With fondness, I think back to the early evening, when my mom or dad would light the kerosene lamps. They were so beautiful in my memory, something to be looked forward to. Having spent uncountable days at our cow camp, cooking and living with only lanterns for light, and none of the other amenities, I’m somewhat amazed at how my mother managed to get it all done. No washing machine, cloth diapers, and well-worked ranch clothes.

There was no yard. Hayfields came up to the back of the house; the creek was down the hill about a quarter of a mile away. The front had a bit of grass, but it was a wooden walk and mostly dirt in the small area between the house and the irrigation ditch, which ran 12 months of the year. That’s where we got our water, drinking and otherwise, hauled to the house in buckets. There was always a large wood pile out front to fuel the stoves. Between the house and the Woody Creek Road was a small pole barn with a corral, where my dad kept a couple of milk cows.




It was all of that, but the one thing that can’t be quantified is the isolation. In the beginning it must have been a honeymoon cottage, my mom the tender age of 18, my dad excited to have won the hand of one of the most sought-after young ladies in the valley. That can carry you through a lot of inconvenience, I reckon, and then 15 months later, I was born.

We were, as my mother repeated often over the years, 12 miles from town, much of it on rough dirt roads that weren’t high on the list to get plowed in the winter. Unlike many Woody Creatures regularly traveling to town today, going to Aspen in those days was an event, a journey requiring some fortitude.

The nearest neighbors were a mile away in either direction, and none of them compatible with or to my mother’s liking. (One of them was her father-in-law, a tough cookie for her to deal with, the other a family toward Lenado, mother and son who were much older and not exactly sociable.)

My maternal grandmother, who lived in Aspen, came to visit quite a bit, and as I write this, it all makes sense. She was support for my young mother who was no doubt lonely as hell out there, living the supposed coveted country lifestyle, raising a son who even then was a handful. Today, clear in my memory almost as though it was yesterday, is the tapioca pudding my grandmother would make when she came to visit.

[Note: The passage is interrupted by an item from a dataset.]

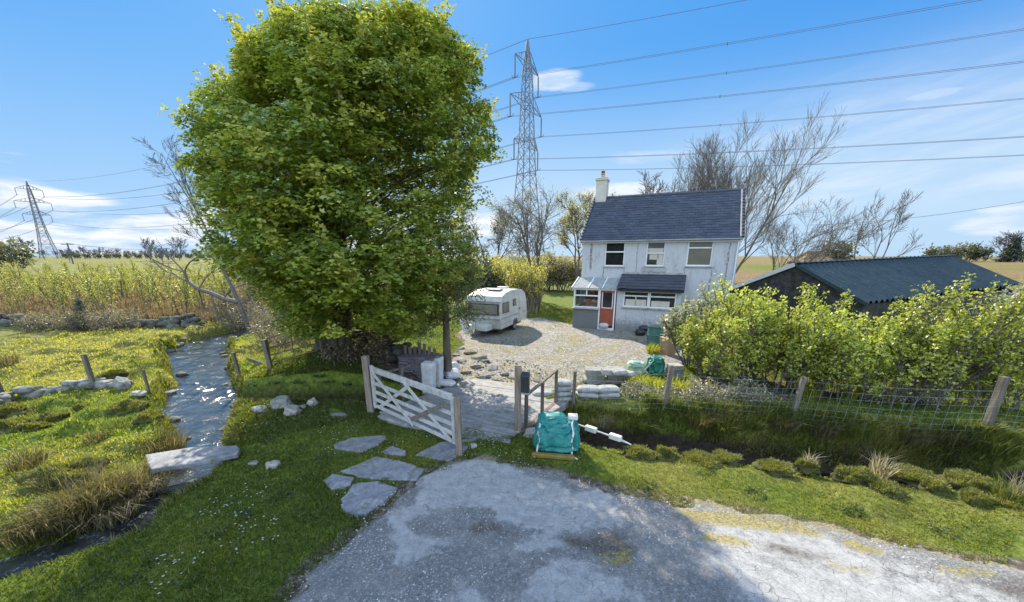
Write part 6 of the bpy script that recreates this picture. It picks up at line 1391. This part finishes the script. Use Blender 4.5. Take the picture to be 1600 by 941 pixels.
t = link('trunk', l.mesh('trunk', 4), M['bark'], con2); V, Tt, Cc = cloud_leaves(l.tips, 9, .25, .5, [(.025, .04, .03), (.05, .065, .05)], -.3, (0,), .2); link('crown', arr_mesh('crown', V, Tt, Cc), M['leaf'], t)
bt = copy_tree(fp_[2]); p_ = AtY(1568, 405, 100); bt.location = (p_[0], 100, Hs(p_[0], 100)); bt.scale = (1.25, 1.25, .72); tag(bt, 'wide domed bare tree behind the dark hill conifer', 'tree', 'bare trees on the skyline')
# far ruined cottage with rusty roof
p0 = AtY(1268, 409, 62); p1 = AtY(1338, 409, 62); z0 = Hs((p0[0] + p1[0]) / 2, 62); zt = AtY(1300, 392, 62)[2]; rc = empty('far_cottage', (p0[0], 62, 0), 0, 'distant low building with a brown overgrown roof beyond the shed', 'house'); w_ = p1[0] - p0[0]; M['brownroof'] = vary('brown roof', [(.15, .1, .06), (.26, .19, .12)], 1.5, .9, .4)
MB().box((.2, .2, z0 - .5), (w_ - .2, 5.8, zt - 1.6)).build('wall', M['stone'], rc); MB().add([(0, 0, zt - 1.7), (w_, 0, zt - 1.7), (w_ - .9, 3, zt), (1.1, 3, zt), (w_, 6, zt - 1.7), (0, 6, zt - 1.7)], [(0, 1, 2, 3), (3, 2, 4, 5), (0, 3, 5), (1, 4, 2)]).build('roof', M['brownroof'], rc)

# ------------------------------------------------------------------ rushes, hummocks, irises
def clump(name, b, n, h, spread, cols, label, cat, group, lean=(0, 0), w=.012, sd=.35, droop=1.2):
    P = np.zeros((n, 3)); a = rng.random(n) * 6.283; q = spread * np.sqrt(rng.random(n)); P[:, 0] = np.cos(a) * q; P[:, 1] = np.sin(a) * q; P[:, 2] = -.03
    ln_ = rng.normal(size=(n, 3)) * sd + np.array([lean[0], lean[1], 0]); ln_[:, 0] += np.cos(a) * .25; ln_[:, 1] += np.sin(a) * .25; ln_[:, 2] = 0
    V, T, C = blades(P, h * (.55 + .6 * rng.random(n)), w * (.6 + .8 * rng.random(n)), ln_, lerp_col(n, cols), droop)
    o = link(name, arr_mesh(name, V, T, C), M['grass'], None, tuple(b)); return tag(o, label, cat, group)
RU = [(.05, .06, .022), (.11, .095, .04), (.19, .155, .085), (.3, .26, .18)]; GRN = [(.06, .095, .02), (.12, .16, .03), (.22, .22, .06)]; DRYC = [(.2, .16, .09), (.36, .31, .22), (.52, .47, .38)]
for px, py, n_, h_, s_, cols, ln_, lab in [(262, 706, 420, .55, .32, RU, (0, 0), 'upright brown rush clump on the bank just above the footbridge'), (182, 775, 500, .6, .4, RU, (.3, -.2), 'rush clump drooping over the dark water below the footbridge'), (222, 768, 480, .55, .36, DRYC, (.6, -.35), 'dry pale rushes fallen across the water below the footbridge'), (140, 800, 500, .6, .42, RU, (.3, -.2), 'brown rush clump on the bank in the middle of the reedy edge'), (175, 812, 360, .6, .34, DRYC, (.5, -.3), 'dry pale rushes hanging over the dark pool'), (100, 820, 460, .5, .4, RU, (.1, -.2), 'rush clump at the frame end of the reedy edge'), (110, 858, 150, .55, .16, GRN, (0, 0), 'fresh green rush tuft at the near side of the dark pool'), (40, 835, 380, .42, .4, RU, (0, -.2), 'low brown rush clump at the lower end of the bank'), (45, 730, 200, .5, .25, RU, (0, 0), 'sparse rush clump behind the big brown dome of grass'), (95, 760, 200, .4, .3, RU, (.1, 0), 'sparse rush clump between the grass dome and dark pool'), (8, 570, 260, .5, .35, RU, (0, 0), 'brown rush clump on the tussocky field at the frame edge'), (180, 672, 120, .35, .2, GRN, (0, 0), 'green rush tuft on the sunlit bank'), (150, 690, 110, .35, .2, RU, (0, 0), 'thin brown rush tuft on the sunlit bank'),
    (1375, 735, 110, .45, .14, DRYC, (.25, 0), 'dry pale grass tuft on the ditch edge below the third fence post'), (1578, 780, 160, .5, .2, GRN, (0, 0), 'green rush tuft at the frame end of the ditch edge'), (1590, 778, 110, .55, .16, DRYC, (.3, 0), 'dry pale rush tuft behind the last hummock'), (1262, 722, 60, .35, .1, DRYC, (.1, 0), 'small dry grass tuft at the middle of the ditch edge'), (1090, 668, 260, .45, .25, [(.13, .1, .03), (.25, .2, .07), (.3, .27, .12)], (0, -.3), 'golden grass clump on the far ditch bank below the leaning post'), (1000, 672, 240, .36, .25, GRN, (.1, -.2), 'green grass clump on the far ditch bank by the pole'), (945, 668, 90, .4, .12, DRYC, (.3, -.2), 'brown grass tuft beside the float pole'), (1220, 672, 240, .45, .3, RU, (0, -.3), 'brown rush clump below the leaning third post'), (1420, 690, 260, .45, .3, RU, (0, -.3), 'brown rush clump on the far ditch bank towards the last post'), (1130, 676, 240, .45, .28, GRN, (0, -.3), 'green rush clump on the far ditch bank right of the golden one'), (1175, 668, 200, .4, .24, GRN, (.1, -.3), 'green rush clump on the far ditch bank below the second netting bay'), (1280, 680, 260, .5, .3, RU, (.1, -.3), 'brown rush clump on the far ditch bank past the third post'), (1335, 684, 260, .5, .3, GRN, (0, -.3), 'green rush clump on the far ditch bank midway to the last post'), (1480, 696, 260, .5, .3, RU, (-.1, -.3), 'brown rush clump on the far ditch bank just before the last post'), (1555, 705, 260, .5, .3, GRN, (0, -.3), 'green rush clump on the far ditch bank past the last post')]:
    clump('rush_clump', G(px, py + 6, 0) if (px > 1200 and py > 715) else on(px, py), n_, h_, s_, cols, lab, 'rushes', 'rush clumps', ln_)
WD = [(.03, .06, .03), (.06, .1, .045), (.1, .14, .07)]
for px, py in [(250, 872), (215, 905), (380, 806), (330, 838), (440, 778), (300, 905), (420, 690), (505, 720), (620, 735), (150, 915), (690, 730), (1010, 760), (1180, 775), (1330, 800), (1480, 835), (430, 598), (470, 604), (515, 598), (395, 606), (545, 608), (450, 585), (500, 588)]:
    clump('lawn_weed', on(px, py), 70, .09, .17, WD, 'flat patch of broad dark leafed weeds growing in the short turf', 'weeds', 'dark weeds in the turf', (0, 0), .03, .5, 1.4)
IR = [(.22, .26, .02), (.36, .38, .03), (.46, .44, .06)]
for px, py, lab in [(975, 597, 'bright yellow green iris leaves at the end of the paving stacks'), (1000, 606, 'bright iris leaves in front of the pale sheet'), (1022, 612, 'bright iris leaves in front of the green tarpaulin'), (1058, 612, 'bright iris leaves behind the leaning fence post'), (1020, 552, 'bright yellow green plant at the foot of the barrel'), (1262, 618, 'bright leaves low under the shrubs by the third post'), (1320, 622, 'bright leaves low under the shrubs past the third post')]:
    clump('iris_clump', on(px, py) , 150, .5, .26, IR, lab, 'plants', 'bright iris clumps', (0, 0), .028, .22, 1.0)
def hummock(px, py, r_, h_, seed, label, group):
    r_ *= 1.25
    b = G(px, py, .02) if px > 900 else on(px, py); bm = bmesh.new(); bmesh.ops.create_icosphere(bm, subdivisions=4, radius=1)
    for v in bm.verts:
        c = v.co.copy(); k = 1 + .5 * mnoise.noise(c * 1.6 + Vector((seed, seed * 2, 0))) + .2 * mnoise.noise(c * 5 + Vector((seed, 0, 0))); v.co = Vector((c.x * r_ * k, c.y * r_ * .85 * k, c.z * h_ * 1.5 * k))
    me = bpy.data.meshes.new('grass_hummock'); bm.to_mesh(me); bm.free(); o = link('grass_hummock', me, M['sod'], None, (b[0], b[1], b[2] - .5 * h_), True)
    n = int(1500 * r_ / .2); d_ = rand_unit(n); d_[:, 2] = np.abs(d_[:, 2]); d_ = d_[d_[:, 2] > .42]; n = len(d_); k = np.array([1 + .5 * mnoise.noise(Vector(q) * 1.6 + Vector((seed, seed * 2, 0))) + .2 * mnoise.noise(Vector(q) * 5 + Vector((seed, 0, 0))) for q in d_]); P = d_ * k[:, None] * np.array([r_, r_ * .85, h_ * 1.5]) * .98
    ln_ = d_ * .7 + rng.normal(size=(n, 3)) * .3; ln_[:, 2] = 0
    V, T, C = blades(P, .03 + .035 * rng.random(n), .009 + .007 * rng.random(n), ln_, lerp_col(n, [(.1, .13, .02), (.2, .22, .035), (.34, .31, .09)])); link('grass', arr_mesh('grass', V, T, C), M['grass'], o)
    tag(o, label, 'hummock', group)
M['sod'] = vary('sod earth', [(.025, .02, .012), (.06, .06, .022), (.1, .11, .03)], 5, .95, .5)
hl = [(998, 709, .24, .11), (1040, 711, .19, .12), (1092, 719, .3, .05), (1132, 716, .22, .07), (1212, 731, .26, .06), (1262, 728, .15, .08), (1338, 747, .27, .13), (1384, 764, .2, .06), (1428, 744, .3, .07), (1462, 763, .17, .1), (1514, 756, .32, .12), (1524, 782, .2, .11), (1582, 790, .3, .09)]
for k, (px, py, r_, h_) in enumerate(hl): hummock(px, py, r_, h_, k + 1, f'mossy hummock on the ditch edge, {ORD[k]} from the teal bundle', 'mossy hummocks along the ditch')
hl2 = [(92, 748, .42, .2, 'big brown dome of dead grass in the rushes on the far bank'), (20, 668, .3, .16, 'dark hummock nearest the frame side of the sunlit bank'), (55, 672, .22, .13, 'dark hummock second from the frame side of the sunlit bank'), (85, 655, .26, .14, 'mossy hummock below the two loose wall stones'), (128, 640, .14, .1, 'small dark hummock under the leaning stake'), (200, 640, .3, .15, 'broad brown hummock below the blocky boulder'), (15, 645, .3, .16, 'hummock under the stake at the frame edge'), (232, 655, .2, .1, 'low hummock close to the stream bank'), (165, 592, .25, .12, 'brown hummock behind the leaning stake'), (182, 588, .22, .11, 'brown hummock behind the blocky boulder')]
for k, (px, py, r_, h_, lab) in enumerate(hl2): hummock(px, py, r_, h_, k + 30, lab, 'hummocks on the grassy bank')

It was a social event to go to the Woody Creek Store and Post Office — maybe once a week — you never knew who you might see, and Prue Bogue, who owned the store with her husband, Jess, might have you into their attached apartment for a cup of tea and a visit. Norman Smallwood, my last living link with that era, a close ranch neighbor and young man at the time, remembers seeing my mother at the store.

Our housing in Woody Creek was not all that different from several other ranchers, including a few houses in Aspen, as well. In 1949, my parents built a new log house, about a half-mile away, one that had running water and indoor plumbing. It should be noted, however, that electricity did not come to the Woody Creek Canyon until 1952. The isolation remained.

Years later, my father and mother, in separate conversations, both told me that, on some level, they missed those days and the simplicity that went with them.